Anyway, my animated fellow diners, obviously quite thrilled to have new blood to engage, tried hard to answer my questions but, beyond the obvious, had little or no insights into either the history or the lay of their chosen land.
Their knowledge was of the kind found in any tourist office with no insider tips on "secret" treasures.
Yet both couples retired here more than 10 years ago. So I turned to their lives and sought out the rhythms of their days and years.
A picture emerged of lives lived in a foreign country but detached from it. Lives lived within a security shield of comforting reminders of "home".
When they close the shutters of their houses they retreat to all they really love: British TV, Radio 4, cups of tea, Skyping the grandchildren, planning the next dinner party.
Few, if any of their French farmer neighbours have ever crossed the threshold and, in the wilds outside, the sound of the chasse elicits shudders.
They favour Ukip and Farage, but can't name the contenders for the leadership of UMP to battle Hollande.
They admit to sympathy with Marine Le Pen and her stance on immigrants.

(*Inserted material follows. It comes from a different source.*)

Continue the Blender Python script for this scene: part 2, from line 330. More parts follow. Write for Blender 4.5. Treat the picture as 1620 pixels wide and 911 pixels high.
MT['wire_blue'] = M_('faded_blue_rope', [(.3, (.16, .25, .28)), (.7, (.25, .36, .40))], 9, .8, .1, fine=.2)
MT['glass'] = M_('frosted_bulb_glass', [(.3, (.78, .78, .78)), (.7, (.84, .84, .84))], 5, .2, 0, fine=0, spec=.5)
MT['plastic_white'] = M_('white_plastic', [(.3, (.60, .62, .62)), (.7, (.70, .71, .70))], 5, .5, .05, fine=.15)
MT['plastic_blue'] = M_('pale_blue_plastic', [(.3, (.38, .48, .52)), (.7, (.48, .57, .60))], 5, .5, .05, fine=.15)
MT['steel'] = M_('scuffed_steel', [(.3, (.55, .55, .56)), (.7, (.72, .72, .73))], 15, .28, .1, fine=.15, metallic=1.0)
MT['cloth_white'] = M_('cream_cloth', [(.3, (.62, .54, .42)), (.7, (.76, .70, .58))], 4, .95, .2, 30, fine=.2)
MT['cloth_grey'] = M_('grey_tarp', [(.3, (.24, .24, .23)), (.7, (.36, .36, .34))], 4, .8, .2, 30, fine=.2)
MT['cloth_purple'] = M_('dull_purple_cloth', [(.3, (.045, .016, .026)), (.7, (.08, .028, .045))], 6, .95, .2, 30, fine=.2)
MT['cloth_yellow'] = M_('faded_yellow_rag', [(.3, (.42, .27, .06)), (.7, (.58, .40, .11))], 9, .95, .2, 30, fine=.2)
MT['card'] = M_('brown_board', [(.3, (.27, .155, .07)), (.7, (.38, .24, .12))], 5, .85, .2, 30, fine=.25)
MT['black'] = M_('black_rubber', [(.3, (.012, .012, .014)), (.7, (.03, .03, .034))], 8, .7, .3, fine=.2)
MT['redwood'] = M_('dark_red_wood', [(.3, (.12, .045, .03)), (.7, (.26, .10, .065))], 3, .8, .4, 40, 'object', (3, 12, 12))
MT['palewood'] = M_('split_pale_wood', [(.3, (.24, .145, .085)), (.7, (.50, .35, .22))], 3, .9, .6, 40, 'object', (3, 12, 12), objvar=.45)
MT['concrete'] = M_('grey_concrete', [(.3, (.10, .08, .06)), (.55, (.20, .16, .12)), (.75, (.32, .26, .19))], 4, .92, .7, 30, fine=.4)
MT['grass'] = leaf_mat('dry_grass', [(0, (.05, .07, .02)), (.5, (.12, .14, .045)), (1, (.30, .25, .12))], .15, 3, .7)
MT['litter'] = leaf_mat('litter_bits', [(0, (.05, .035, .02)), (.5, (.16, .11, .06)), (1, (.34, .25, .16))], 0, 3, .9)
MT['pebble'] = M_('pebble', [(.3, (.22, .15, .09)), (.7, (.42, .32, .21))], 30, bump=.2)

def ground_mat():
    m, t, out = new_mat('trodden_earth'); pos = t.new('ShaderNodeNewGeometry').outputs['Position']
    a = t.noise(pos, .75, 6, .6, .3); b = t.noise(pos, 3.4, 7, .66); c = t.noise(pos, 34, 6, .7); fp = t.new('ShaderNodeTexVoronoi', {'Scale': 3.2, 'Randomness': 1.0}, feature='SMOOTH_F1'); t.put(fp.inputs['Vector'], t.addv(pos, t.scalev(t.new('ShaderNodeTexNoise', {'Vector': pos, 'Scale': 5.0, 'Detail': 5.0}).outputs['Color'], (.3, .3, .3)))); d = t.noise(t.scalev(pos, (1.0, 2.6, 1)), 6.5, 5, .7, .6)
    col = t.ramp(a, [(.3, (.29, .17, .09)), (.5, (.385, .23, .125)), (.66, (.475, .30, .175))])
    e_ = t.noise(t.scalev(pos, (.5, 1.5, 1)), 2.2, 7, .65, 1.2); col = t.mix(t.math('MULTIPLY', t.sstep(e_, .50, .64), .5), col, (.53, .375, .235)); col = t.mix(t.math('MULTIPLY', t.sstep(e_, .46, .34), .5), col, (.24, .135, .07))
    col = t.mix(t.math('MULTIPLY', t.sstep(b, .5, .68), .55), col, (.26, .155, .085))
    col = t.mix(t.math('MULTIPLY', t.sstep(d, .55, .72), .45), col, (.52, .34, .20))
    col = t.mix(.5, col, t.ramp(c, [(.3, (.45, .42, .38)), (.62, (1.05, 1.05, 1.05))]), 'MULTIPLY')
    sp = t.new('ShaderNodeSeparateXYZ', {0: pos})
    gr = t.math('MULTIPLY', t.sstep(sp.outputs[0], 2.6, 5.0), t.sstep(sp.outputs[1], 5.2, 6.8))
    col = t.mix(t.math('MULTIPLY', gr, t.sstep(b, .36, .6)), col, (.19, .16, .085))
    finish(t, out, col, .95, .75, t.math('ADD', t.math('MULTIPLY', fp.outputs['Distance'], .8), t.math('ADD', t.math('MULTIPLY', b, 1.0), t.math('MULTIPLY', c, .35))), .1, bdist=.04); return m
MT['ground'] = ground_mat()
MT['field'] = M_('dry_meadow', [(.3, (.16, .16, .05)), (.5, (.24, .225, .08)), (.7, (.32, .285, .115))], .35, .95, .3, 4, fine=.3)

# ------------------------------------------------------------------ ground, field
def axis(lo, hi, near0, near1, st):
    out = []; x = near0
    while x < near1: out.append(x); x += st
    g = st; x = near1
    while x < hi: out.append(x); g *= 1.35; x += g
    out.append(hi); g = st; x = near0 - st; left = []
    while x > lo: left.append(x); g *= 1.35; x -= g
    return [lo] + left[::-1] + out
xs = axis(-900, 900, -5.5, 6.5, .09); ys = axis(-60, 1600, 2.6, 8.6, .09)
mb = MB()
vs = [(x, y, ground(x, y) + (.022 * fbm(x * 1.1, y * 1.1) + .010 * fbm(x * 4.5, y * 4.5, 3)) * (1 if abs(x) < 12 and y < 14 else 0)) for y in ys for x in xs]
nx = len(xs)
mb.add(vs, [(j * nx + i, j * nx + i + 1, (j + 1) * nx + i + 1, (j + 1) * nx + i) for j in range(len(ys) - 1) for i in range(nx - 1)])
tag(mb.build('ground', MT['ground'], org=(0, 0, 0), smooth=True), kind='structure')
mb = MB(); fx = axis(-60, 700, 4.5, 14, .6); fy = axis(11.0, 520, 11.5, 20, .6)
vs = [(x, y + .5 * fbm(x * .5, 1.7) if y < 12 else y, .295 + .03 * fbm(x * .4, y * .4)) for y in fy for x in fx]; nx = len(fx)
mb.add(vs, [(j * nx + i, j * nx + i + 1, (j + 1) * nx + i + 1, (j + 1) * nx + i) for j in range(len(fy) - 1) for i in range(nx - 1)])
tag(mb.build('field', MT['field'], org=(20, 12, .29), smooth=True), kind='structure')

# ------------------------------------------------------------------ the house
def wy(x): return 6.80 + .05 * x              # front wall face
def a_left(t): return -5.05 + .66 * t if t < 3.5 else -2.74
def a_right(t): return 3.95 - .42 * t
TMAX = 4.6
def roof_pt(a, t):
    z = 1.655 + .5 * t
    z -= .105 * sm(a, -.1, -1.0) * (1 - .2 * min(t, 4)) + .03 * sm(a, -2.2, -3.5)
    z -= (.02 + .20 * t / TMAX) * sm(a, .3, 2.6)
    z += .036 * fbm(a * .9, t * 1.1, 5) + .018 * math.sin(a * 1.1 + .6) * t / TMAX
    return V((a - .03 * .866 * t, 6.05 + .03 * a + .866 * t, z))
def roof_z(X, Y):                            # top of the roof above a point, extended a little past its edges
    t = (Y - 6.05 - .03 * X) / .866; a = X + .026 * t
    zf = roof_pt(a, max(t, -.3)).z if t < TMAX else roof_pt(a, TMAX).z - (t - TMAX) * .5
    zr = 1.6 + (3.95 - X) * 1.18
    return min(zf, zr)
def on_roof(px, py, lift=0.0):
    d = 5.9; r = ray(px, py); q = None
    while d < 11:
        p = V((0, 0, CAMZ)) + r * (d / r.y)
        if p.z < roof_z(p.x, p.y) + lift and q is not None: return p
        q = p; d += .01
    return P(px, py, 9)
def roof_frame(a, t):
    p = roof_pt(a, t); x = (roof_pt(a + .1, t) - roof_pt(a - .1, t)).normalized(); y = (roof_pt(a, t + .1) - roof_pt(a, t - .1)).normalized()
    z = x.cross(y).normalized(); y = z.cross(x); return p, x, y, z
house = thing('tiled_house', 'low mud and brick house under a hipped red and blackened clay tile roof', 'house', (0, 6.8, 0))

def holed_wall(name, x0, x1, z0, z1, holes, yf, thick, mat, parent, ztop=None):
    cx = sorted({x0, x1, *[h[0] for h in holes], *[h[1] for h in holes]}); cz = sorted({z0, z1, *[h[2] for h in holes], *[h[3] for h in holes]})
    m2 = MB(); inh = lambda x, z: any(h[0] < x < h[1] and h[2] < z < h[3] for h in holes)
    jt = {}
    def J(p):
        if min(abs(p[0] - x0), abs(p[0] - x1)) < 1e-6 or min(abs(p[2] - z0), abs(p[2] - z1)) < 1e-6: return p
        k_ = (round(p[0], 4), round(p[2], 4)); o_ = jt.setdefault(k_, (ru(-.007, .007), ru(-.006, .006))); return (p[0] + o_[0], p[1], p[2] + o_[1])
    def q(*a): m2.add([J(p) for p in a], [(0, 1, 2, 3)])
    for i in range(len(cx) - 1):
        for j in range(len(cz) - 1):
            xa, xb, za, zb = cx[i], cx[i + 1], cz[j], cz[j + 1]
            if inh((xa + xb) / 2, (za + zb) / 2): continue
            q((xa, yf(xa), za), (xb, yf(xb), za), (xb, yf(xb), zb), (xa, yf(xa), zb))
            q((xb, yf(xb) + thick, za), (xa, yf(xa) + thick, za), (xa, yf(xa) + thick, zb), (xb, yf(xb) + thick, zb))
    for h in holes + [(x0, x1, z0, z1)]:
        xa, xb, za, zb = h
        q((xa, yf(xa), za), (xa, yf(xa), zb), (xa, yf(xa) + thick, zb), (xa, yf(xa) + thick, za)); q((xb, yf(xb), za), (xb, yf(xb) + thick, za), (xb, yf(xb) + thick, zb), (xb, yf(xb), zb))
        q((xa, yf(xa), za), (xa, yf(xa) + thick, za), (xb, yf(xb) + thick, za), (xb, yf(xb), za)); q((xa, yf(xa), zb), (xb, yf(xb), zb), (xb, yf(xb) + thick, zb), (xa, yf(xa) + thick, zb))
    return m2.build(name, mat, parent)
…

They make no tax returns because they don't work in France, and anyway they keep "an address" belonging to their daughter so they're not really here.
They gave up on the language after a year of lessons and know a "lovely woman" who deals with any official letters.
When they left, they attempted to kiss me and fervently wished I lived near them. I can be lyingly charming.
I ordered an Armagnac. All became clear. After a certain age, not all, but many of the Brit expats are a tribe.
They seek only each other, or rather those of their perceived class, and while they rhapsodise about the food and the culture they would rather be in the Cotswolds but can't afford it.
In truth am I any better? I couldn't live without Sky, I love oven chips, I find French food mainly merde and I came here because it was (then) cheap.
I am better than them, though. I speak French. I have French friends. I understand the politics. I'm legally here. Many of the expats ignore me because of this column. And I'll never, ever do a "kitchen supper".